International events

European Central Bank President Mario Draghi said inflation is expected remain in negative territory in coming months as the central bank decided to cut all key rates and expand its quantitative easing programme. The ECB slashed its main interest rate by 5 basis points (bps) to 0.00% and increased quantitative easing (QE) by €20bn to €80bn a month starting in April. The ECB also cut the deposit facility rate by 10bps to -0.40 and lowered the marginal lending facility rate to 0.25% from 0.30%.

US import prices fell less than expected in February, data from the Bureau of Labor Statistics showed.The Labor Department said import prices dropped 0.3% last month after a revised 1.0% decrease in January. Analysts had pencilled in a 0.7% slide.

Initial US weekly unemployment claims fell by 18,000 over the week ending on 5 March to reach 259,000, according to the US Department of Labor.

Oil prices rallied on Wednesday as government data showed US crude stockpiles rose in line with analysts’ expectations.

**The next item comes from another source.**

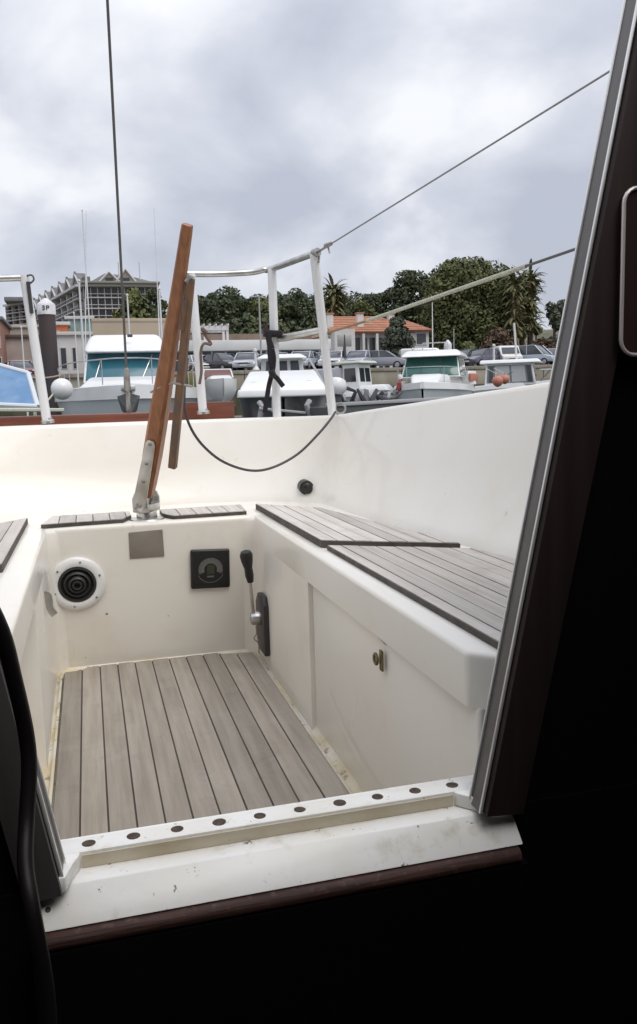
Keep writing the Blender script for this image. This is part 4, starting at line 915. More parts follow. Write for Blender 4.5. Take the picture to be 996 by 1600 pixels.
pole('white_bollard', 'short white post beside the silver car left of the shed end', 401, 61.5, 549, 0.14, wpole, 'cap', cat='post')
pile_m = mat('piling_steel', (0.045, 0.040, 0.044), 0.75, col2=(0.070, 0.045, 0.040), scale=1.5, stretch=(1, 1, 0.4), bump=0.1)
capw = mat('piling_cap_white', (0.70, 0.70, 0.72), 0.5, col2=(0.58, 0.57, 0.57), scale=4)
def piling(label, px, D, py_top, py_cap, wpx, marks=()):
    X = gx(px, D, (py_top + py_cap) / 2); r = wpx / 1307 * D / 2; zt, zcp = gz(px, py_top, D), gz(px, py_cap, D)
    o = empty('mooring_piling', (X, D, WATER - 0.6), label, 'piling', 'harbour pilings')
    MB().tube([(X, D, WATER - 0.6), (X, D, zcp)], r * 0.97, 20).build('shaft', pile_m, o, smooth=True)
    h = zt - zcp
    c = MB().lathe([(r * 0.9, -0.02), (r * 1.06, -0.02), (r * 1.06, h * 0.55), (r * 0.95, h * 0.66), (r * 0.2, h), (0, h)], (X, D, zcp), (0, 0, 1), 20).build('cap', capw, o, smooth=True, angle=30)
    for (u0, v0, u1, v1) in marks:
        def q(u, v): 
            a = u * 0.95; return Vector((X + math.sin(a) * r * 1.075, D - math.cos(a) * r * 1.075, zcp + h * v))
        MB().tube([q(u0, v0), q((u0 + u1) / 2, (v0 + v1) / 2), q(u1, v1)], 0.012, 4).build('mark', dpole, c)
piling('thick dark steel piling with white cone cap beside the left stern post', 72, 22.5, 466, 491, 25,
       marks=[(-.38, .46, -.10, .46), (-.16, .46, -.16, .22), (-.38, .22, -.16, .22), (-.38, .34, -.16, .34), (.08, .48, .08, .22), (.08, .46, .36, .46), (.08, .34, .34, .34), (.34, .46, .34, .34)])
piling('dark piling with white pointed cap right of the green-windscreen boat', 700, 46, 531, 547, 12)

# ------------------------------------------------------------------ parked cars
glass_c = mat('car_glass', (0.03, 0.035, 0.042), 0.06, coat=0.5); tyre = mat('tyre', (0.02, 0.02, 0.02), 0.8); rim = mat('wheel_rim', (0.35, 0.35, 0.36), 0.4, 0.7)
lamp_c = mat('headlight', (0.6, 0.6, 0.62), 0.15); plate_c = mat('number_plate', (0.6, 0.6, 0.56), 0.5)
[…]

Crude stocks increased 3.9m barrels to a total 521.9m barrels in the week to 4 March, according to the Energy Information Administration.

China's trade surplus shrank far more quickly in February than markets had anticipated, but some economists cautioned the data was still subject to distortions linked to the Chinese New Year, even as they pointed out signs of underlying strength.

The Eurozone economy grew 0.3% in the fourth quarter, in line with analysts’ expectations, Eurostat revealed on Tuesday.

Eurozone investor confidence is expected to fall in March amid concerns about the global economy, according to a survey on Monday. Sentix’s forward-looking survey on investor confidence showed the index measuring sentiment in the Eurozone fell to 5.5 in March from 6.0 a month earlier. Analysts had forecast a reading of 8.3.

The Chinese government's stash of foreign reserves was little changed last month, leading one think-tank to the conclusion that Beijing's policies of tighter capital controls and communicating better that it was not its intention to devalue the currency were bearing some fruit.